In enacting a clear policy on how the city will weigh and award tax abatements for manufacturers, city leaders are continuing last year’s decision to pursue a more pro-business stance than before.

“We’re putting a message out — we want new industry to come to town,” said Mayor Roger Bergman.

“We want to be as pro-business as we can. The intent is to work with industry and keep our current industries in town and expanding and innovating, and to encourage them to upgrade.”

For years, City Hall’s stance toward industrial tax abatements under Michigan Public Act 198 has been ambiguous.

Bergman’s predecessor openly opposed awarding industrial tax breaks as an economic development incentive, even though most communities have viewed the use of tax breaks as a staple of their economic development strategy.

Now, with several vacant industrial facilities in the city and manufacturers facing difficult times, the city is embracing the use of tax breaks to lure new firms, to retain existing industry and to encourage expansion.

The city council in May adopted a new policy that — in line with state law — allows 50 percent property tax abatements for eligible firms for up to 12 years .

The council previously was willing to give tax abatements only up to five years on real property and five years for personal property.

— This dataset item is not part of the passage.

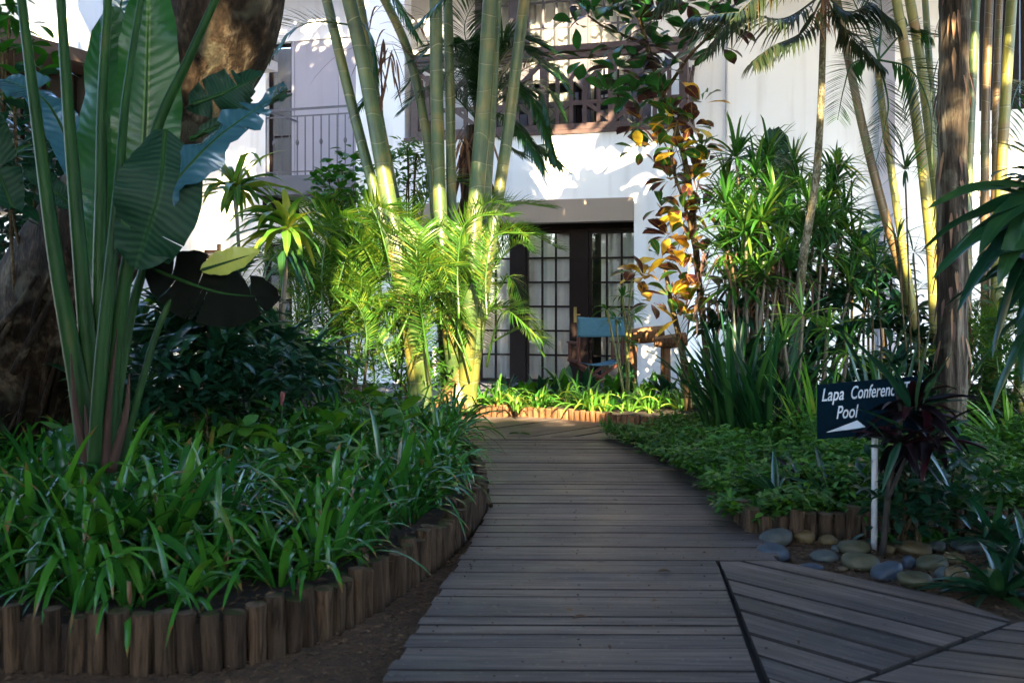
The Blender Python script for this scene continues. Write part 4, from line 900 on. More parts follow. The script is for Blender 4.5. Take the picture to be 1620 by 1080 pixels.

Bergman hopes the new tax abatement policy will resonate with existing employers and lead to them expanding their operations locally, as well as provide an incentive for new employers to make a business investment in the community.

Bergman said two large employers have indicated they will move production from other facilities to their Grand Haven plants.

Bergman said he believes communities need to use whatever economic-development tools are available to lure new businesses and support existing employers that are expanding.

He said this is particularly true at a time when manufacturers face harsh competition.

“They can pick other places to be,” Bergman told the Business Journal. “We want them here.

“They have lots of choices out there. Hopefully we can make a difference and encourage them to stay here,” he added.

“We’re trying to say ‘Grand Haven is the place we want you to be today and 20 years from now.’”

Grand Haven’s manufacturing base largely consists of small firms, although the city is home to two larger and growing manufacturers: Shape Corp. and JSJ Corp.

As of two years ago, the 70-some manufacturers in the Grand Haven-Spring Lake area, employed more than 4,400 people and collectively had an annual payroll of $28.4 million.

That was the substance of a 2002 survey conducted by The Chamber of Commerce in Grand Haven. The survey also found that those firms paid some $800,000 in city property taxes and — when indirect benefits and spin-off employment are figured in — added nearly $200 million annually to the local economy.

The change in the city’s tax abatement policy sent a clear signal to manufacturers based in the city, Chamber of Commerce President Joy Gaasch said.

“The value of the message that the council has sent to the business community is just astounding,” Gaasch said.

“It’s something we need to be ever diligent of. We cannot take any component of our economy for granted.”